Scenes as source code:
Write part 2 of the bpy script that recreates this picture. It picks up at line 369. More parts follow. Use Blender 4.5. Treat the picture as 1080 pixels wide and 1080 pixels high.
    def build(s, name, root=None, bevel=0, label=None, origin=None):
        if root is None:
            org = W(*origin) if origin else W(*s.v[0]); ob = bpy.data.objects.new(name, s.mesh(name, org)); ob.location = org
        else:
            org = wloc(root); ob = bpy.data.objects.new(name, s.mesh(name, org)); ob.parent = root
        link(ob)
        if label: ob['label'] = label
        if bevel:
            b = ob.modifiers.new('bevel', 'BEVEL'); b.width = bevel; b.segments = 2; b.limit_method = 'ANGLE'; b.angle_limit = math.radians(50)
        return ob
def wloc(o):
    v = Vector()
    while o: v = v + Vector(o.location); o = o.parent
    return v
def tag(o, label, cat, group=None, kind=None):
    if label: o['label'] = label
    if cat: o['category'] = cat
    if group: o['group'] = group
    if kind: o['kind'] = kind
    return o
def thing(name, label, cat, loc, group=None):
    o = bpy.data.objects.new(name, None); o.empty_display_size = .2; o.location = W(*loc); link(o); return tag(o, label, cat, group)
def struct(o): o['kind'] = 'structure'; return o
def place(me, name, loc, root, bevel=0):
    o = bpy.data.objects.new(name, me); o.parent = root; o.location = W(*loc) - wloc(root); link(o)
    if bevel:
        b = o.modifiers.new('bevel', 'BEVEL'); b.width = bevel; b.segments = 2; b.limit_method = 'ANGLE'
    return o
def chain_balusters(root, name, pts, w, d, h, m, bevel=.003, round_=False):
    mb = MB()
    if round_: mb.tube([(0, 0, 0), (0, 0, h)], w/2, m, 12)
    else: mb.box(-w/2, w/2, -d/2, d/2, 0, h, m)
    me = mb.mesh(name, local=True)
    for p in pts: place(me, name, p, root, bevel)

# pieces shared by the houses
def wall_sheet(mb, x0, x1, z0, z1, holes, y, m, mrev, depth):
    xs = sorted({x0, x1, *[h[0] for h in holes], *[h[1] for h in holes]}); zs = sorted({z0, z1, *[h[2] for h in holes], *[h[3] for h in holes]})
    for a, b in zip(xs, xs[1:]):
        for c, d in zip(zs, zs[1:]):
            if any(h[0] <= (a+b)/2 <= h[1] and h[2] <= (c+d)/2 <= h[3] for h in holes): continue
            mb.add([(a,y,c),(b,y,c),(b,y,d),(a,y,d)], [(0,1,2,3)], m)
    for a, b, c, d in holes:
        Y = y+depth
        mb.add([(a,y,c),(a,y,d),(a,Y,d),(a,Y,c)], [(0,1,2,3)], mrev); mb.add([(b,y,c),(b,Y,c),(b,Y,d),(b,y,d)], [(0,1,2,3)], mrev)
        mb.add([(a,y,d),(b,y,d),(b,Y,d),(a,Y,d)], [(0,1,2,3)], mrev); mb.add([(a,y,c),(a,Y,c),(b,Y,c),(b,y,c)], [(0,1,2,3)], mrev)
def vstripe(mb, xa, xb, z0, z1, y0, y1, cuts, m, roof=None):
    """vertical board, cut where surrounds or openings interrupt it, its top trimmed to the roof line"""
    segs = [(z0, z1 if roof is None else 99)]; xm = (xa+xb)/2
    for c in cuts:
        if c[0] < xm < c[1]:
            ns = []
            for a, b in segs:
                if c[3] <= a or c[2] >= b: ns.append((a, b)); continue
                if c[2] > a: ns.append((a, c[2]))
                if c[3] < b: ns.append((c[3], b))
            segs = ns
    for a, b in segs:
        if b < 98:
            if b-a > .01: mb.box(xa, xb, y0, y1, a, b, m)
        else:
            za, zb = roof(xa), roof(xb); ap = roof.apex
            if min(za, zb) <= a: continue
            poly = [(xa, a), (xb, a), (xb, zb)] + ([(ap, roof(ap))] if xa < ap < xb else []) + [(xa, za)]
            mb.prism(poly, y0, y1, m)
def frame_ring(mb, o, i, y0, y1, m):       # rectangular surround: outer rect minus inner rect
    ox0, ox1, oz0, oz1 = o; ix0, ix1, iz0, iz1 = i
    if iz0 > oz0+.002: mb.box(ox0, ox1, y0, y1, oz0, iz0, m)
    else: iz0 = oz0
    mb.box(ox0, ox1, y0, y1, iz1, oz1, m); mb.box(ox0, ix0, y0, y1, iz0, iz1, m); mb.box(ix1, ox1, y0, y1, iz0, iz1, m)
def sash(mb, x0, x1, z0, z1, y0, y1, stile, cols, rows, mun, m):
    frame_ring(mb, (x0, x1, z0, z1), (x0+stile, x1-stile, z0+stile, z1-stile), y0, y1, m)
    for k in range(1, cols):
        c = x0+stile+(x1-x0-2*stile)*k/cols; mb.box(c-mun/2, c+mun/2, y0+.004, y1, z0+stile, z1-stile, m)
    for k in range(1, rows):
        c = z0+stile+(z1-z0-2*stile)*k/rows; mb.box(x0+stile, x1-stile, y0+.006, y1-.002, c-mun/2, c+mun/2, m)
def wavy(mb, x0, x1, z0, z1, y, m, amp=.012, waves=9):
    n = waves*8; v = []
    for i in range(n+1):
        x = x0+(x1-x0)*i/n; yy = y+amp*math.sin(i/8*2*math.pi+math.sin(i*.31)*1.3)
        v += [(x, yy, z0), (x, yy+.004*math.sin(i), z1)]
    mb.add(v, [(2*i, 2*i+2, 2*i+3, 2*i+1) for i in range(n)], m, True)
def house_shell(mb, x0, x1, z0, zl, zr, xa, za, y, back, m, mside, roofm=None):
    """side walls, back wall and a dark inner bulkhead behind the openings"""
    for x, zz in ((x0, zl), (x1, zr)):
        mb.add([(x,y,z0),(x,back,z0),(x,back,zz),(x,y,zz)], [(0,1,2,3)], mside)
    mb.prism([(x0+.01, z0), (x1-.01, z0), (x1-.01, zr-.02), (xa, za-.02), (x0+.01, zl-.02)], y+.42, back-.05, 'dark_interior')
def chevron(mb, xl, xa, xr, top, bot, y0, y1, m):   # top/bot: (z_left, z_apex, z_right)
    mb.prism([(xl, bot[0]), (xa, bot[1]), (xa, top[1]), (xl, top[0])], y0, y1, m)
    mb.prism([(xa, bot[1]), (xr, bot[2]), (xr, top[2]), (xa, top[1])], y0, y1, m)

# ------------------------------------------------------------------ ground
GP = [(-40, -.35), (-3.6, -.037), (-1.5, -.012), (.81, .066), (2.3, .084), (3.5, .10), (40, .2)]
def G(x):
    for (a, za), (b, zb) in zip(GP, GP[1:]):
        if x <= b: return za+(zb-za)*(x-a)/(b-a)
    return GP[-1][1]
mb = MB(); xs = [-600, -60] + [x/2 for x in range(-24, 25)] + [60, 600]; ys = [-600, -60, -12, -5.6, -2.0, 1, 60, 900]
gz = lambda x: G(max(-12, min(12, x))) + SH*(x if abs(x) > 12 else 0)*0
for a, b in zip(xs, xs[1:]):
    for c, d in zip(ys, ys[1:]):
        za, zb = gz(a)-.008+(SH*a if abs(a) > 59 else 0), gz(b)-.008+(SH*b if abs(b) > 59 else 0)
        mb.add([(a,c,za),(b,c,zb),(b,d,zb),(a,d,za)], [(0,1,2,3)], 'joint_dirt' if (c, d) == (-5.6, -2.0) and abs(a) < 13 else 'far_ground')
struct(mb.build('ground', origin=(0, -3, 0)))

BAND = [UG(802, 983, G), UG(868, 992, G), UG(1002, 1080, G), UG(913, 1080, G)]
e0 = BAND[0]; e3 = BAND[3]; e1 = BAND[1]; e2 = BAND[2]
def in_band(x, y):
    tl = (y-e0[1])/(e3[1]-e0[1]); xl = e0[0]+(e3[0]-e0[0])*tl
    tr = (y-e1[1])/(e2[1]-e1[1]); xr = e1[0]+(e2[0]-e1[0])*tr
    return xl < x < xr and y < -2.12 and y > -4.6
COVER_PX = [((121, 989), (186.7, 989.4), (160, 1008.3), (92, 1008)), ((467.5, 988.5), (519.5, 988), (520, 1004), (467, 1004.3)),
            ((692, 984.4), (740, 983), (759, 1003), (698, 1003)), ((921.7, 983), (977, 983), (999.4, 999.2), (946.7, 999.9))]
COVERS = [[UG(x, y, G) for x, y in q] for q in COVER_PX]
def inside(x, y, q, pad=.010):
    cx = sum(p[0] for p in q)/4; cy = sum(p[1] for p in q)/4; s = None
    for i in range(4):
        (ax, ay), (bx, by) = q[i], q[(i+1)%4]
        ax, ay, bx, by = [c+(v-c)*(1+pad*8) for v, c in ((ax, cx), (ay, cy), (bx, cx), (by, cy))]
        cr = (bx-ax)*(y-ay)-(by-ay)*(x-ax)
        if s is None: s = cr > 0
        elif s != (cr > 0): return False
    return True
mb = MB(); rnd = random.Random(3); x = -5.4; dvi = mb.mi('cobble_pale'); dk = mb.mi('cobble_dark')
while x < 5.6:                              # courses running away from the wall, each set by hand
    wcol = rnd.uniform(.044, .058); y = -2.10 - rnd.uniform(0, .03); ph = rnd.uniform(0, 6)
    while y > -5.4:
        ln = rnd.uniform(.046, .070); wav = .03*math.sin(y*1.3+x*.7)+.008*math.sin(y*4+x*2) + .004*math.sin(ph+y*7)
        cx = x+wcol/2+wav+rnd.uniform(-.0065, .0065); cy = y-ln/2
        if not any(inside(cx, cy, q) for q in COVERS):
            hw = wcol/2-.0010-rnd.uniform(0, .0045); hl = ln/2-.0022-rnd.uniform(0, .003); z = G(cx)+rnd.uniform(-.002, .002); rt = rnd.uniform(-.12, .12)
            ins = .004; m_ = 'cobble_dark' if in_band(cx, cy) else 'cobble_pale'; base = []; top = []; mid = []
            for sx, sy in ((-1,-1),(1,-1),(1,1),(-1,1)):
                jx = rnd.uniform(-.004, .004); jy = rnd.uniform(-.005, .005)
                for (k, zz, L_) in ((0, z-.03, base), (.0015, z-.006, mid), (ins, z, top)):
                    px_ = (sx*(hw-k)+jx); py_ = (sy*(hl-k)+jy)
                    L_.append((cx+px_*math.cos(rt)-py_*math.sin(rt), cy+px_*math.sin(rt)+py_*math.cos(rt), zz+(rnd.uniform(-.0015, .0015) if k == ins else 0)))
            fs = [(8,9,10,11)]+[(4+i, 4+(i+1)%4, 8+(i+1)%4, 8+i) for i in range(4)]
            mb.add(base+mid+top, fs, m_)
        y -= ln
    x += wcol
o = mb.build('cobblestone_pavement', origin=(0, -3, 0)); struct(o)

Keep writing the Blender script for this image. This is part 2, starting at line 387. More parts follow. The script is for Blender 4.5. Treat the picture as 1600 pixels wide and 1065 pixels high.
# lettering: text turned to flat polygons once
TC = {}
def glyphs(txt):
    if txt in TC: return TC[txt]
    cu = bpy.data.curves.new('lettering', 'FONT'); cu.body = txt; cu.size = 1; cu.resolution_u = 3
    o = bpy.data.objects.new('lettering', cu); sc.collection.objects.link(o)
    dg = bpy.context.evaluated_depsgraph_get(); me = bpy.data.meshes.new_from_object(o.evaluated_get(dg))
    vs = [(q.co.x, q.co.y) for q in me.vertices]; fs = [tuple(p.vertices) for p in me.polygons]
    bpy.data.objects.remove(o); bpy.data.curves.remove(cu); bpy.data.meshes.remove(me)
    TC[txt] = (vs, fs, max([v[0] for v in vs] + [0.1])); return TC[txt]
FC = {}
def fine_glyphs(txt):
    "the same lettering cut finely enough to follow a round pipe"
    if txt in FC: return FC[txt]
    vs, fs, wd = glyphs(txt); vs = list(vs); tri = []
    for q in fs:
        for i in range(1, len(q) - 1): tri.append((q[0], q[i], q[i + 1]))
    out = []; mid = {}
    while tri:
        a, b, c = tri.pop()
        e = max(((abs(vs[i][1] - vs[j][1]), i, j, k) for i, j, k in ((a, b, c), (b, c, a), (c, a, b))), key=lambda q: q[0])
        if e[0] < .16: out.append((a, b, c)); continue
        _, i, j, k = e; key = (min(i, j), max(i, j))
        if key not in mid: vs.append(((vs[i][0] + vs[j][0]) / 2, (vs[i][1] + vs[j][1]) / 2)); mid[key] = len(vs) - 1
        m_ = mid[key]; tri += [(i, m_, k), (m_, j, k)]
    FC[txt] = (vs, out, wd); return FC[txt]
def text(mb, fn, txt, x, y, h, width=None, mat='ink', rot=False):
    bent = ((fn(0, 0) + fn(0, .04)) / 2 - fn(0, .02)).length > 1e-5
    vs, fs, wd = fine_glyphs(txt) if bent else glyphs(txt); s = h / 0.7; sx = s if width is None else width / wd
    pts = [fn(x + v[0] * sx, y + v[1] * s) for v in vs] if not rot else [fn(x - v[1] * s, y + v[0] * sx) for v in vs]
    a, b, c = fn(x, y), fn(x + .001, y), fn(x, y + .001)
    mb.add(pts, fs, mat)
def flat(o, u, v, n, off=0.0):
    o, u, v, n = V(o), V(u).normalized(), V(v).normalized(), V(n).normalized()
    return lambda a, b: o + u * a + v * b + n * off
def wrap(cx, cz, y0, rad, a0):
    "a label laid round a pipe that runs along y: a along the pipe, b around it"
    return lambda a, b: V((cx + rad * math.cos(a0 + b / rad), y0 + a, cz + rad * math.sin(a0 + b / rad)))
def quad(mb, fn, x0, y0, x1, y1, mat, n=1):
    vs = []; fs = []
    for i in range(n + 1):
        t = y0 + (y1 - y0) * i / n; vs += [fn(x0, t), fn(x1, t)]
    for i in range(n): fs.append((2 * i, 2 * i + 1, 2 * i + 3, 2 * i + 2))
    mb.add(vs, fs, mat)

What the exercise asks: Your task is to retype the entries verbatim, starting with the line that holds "UG(913, 1080, G)]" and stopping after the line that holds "tr = (y-e1[1])/(e2[1]-e1[1]);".

Exercise answer:
BAND = [UG(802, 983, G), UG(868, 992, G), UG(1002, 1080, G), UG(913, 1080, G)]
e0 = BAND[0]; e3 = BAND[3]; e1 = BAND[1]; e2 = BAND[2]
def in_band(x, y):
    tl = (y-e0[1])/(e3[1]-e0[1]); xl = e0[0]+(e3[0]-e0[0])*tl
    tr = (y-e1[1])/(e2[1]-e1[1]); xr = e1[0]+(e2[0]-e1[0])*tr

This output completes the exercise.